Israel's Censorship Frenzy Is Hurting Its Democratic Image

Right-wing ministers seeking to defend Israel's 'just image' by cutting funds to cultural performances which clash with their views are doing just the opposite.

Tomer Appelbaum

The declarations by Culture and Sports Minister Miri Regev, “if it is necessary to censor, I will censor,” and “I will not lend a hand to damaging the image of the state and Israel Defense Forces soldiers,” are coming true faster than expected, if not by her actions alone, then by those of her ministerial colleagues and their subordinates.

After the Haifa City Council penalized the Arab al-Midan theater by freezing its public funding because of the play “A Parallel Time” – even before discussion of a complaint against the theater– Education Minister Naftali Bennett ordered a reevaluation of whether the play should remain among those available to schoolchildren through the national “culture basket.” This he did even though the committee tasked with making such decisions approved it a year ago. Bennett claimed that the play is based on “the autobiographical story of a terrorist, a murderer, serving a sentence for his part in torturing and murdering Moshe Tamam.”
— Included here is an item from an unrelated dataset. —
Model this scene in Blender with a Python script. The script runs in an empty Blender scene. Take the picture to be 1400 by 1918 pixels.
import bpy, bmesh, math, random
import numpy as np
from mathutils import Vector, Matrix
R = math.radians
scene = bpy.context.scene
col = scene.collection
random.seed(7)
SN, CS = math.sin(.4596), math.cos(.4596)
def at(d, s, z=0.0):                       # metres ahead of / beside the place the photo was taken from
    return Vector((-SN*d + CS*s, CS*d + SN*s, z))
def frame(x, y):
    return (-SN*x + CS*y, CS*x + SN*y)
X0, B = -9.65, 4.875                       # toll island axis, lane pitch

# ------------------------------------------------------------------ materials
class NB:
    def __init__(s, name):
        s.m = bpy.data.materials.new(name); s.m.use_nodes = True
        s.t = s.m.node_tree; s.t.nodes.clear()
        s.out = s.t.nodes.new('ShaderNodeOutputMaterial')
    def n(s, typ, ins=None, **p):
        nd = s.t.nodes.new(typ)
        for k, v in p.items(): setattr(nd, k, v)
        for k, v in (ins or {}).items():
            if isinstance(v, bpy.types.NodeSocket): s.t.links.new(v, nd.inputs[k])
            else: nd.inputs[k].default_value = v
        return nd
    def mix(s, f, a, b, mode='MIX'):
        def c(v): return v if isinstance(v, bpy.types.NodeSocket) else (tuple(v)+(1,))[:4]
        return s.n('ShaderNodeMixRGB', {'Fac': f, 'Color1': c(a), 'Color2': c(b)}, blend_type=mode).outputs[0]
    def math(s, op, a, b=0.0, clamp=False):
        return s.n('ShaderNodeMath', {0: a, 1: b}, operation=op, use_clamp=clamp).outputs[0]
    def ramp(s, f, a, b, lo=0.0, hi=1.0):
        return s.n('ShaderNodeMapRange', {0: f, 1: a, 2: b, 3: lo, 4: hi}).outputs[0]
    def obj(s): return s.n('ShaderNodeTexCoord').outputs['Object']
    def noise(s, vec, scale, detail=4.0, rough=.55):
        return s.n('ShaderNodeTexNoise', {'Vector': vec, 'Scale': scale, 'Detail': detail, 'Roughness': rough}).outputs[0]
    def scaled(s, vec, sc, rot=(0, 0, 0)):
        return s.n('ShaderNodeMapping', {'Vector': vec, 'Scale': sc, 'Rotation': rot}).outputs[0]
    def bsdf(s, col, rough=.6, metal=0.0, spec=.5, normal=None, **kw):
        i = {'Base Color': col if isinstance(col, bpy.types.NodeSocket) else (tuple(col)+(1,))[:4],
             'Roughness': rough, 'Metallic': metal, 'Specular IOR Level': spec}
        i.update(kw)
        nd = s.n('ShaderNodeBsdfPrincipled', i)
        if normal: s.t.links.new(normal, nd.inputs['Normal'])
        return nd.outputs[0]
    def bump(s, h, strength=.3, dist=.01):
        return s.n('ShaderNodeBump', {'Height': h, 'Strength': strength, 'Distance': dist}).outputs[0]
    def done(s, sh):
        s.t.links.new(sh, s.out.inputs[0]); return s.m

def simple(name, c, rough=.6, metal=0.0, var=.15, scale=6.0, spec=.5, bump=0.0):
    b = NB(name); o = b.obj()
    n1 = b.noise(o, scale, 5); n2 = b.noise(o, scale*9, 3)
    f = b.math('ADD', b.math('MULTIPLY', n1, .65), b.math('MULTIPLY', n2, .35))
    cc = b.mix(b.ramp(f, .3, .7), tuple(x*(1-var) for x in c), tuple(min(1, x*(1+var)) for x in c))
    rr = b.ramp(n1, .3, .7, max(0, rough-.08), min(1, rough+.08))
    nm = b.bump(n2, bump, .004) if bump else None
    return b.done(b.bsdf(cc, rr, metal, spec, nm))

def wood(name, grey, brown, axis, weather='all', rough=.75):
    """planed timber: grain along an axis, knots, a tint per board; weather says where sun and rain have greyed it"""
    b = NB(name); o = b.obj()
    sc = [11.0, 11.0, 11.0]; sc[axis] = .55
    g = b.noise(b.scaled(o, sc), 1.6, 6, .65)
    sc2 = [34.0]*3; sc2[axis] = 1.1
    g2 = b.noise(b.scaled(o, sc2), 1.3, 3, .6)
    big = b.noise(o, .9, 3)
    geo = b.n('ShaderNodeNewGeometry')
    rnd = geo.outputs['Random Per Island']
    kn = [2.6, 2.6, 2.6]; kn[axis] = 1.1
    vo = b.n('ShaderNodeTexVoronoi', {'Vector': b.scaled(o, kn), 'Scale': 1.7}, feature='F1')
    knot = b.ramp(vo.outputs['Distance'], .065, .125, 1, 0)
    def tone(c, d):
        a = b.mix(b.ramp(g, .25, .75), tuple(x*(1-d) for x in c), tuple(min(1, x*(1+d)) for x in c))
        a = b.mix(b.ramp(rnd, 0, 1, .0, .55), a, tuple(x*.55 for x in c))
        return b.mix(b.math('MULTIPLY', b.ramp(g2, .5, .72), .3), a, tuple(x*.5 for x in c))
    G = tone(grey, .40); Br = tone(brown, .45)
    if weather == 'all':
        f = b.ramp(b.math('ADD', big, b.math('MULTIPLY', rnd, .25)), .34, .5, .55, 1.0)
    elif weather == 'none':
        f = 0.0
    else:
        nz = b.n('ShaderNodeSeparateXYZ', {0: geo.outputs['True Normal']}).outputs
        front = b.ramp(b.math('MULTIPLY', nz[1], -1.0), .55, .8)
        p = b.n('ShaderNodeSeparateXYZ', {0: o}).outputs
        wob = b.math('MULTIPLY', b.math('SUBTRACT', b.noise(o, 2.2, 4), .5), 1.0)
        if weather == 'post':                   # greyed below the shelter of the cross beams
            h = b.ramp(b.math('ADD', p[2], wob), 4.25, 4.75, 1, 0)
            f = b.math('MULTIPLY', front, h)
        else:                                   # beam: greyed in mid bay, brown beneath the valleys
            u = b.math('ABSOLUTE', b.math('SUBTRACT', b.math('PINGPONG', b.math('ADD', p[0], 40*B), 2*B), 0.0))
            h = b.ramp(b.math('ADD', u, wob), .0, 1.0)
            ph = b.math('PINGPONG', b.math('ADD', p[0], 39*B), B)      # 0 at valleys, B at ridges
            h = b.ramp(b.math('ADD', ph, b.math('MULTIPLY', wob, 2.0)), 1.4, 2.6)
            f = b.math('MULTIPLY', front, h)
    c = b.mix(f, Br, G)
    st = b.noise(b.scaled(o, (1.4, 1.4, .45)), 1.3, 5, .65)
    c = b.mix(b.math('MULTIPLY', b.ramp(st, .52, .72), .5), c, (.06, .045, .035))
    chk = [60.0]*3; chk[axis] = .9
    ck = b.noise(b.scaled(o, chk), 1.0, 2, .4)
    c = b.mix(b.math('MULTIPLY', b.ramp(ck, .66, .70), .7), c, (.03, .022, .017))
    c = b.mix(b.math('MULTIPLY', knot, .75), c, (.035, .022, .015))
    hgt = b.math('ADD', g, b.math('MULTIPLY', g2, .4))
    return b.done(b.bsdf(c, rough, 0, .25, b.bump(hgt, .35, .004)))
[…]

What is more, the Culture and Sports Ministry had decided to withdraw its support from a video dance by the choreographer Arkadi Zaides, “Archive,” because he used visual materials and the logo of the human rights organization B’Tselem.

In addition, the Foreign Ministry, on the instructions of Deputy Foreign Minister Tzipi Hotovely, has lodged a protest with the Swiss authorities over their economic support for an exhibit in Zurich by the Israeli NGO Breaking the Silence [which documents the experiences of IDF soldiers serving in the West Bank].

These three instances show a disturbing trend of limiting freedom of expression and muzzling criticism, in keeping with the worldview that the Jewish state is always right and always in danger of annihilation both from the outside (Iran, the Palestinians, the entire world is against us), and from within (the Arabs and the leftists).

This crude attempt – to silence criticism and even to withhold the right to question the justness of the way, when this criticism and this right are the essence of a democratic society – is masked by talk of pluralism and the right to freedom of expression. But only within the limitations set by the government. Absolute dictators and totalitarian regimes once supported artists on condition that, and in order that, these artists glorify their patrons. In democratic regimes it is accepted that cultural activity, even when critical, is supported by public funds, while limiting the power of the state, as a funding body, over artists. Experience shows that culture that relies solely on the audience’s tastes will end up being only entertainment, which enables those in government to distract voters from the political and social ills that culture has the power to expose.

By gross attempts to protect the “just image” of the State of Israel, the ministers and officials are hurting the no less important image of Israel as a democratic and properly run country.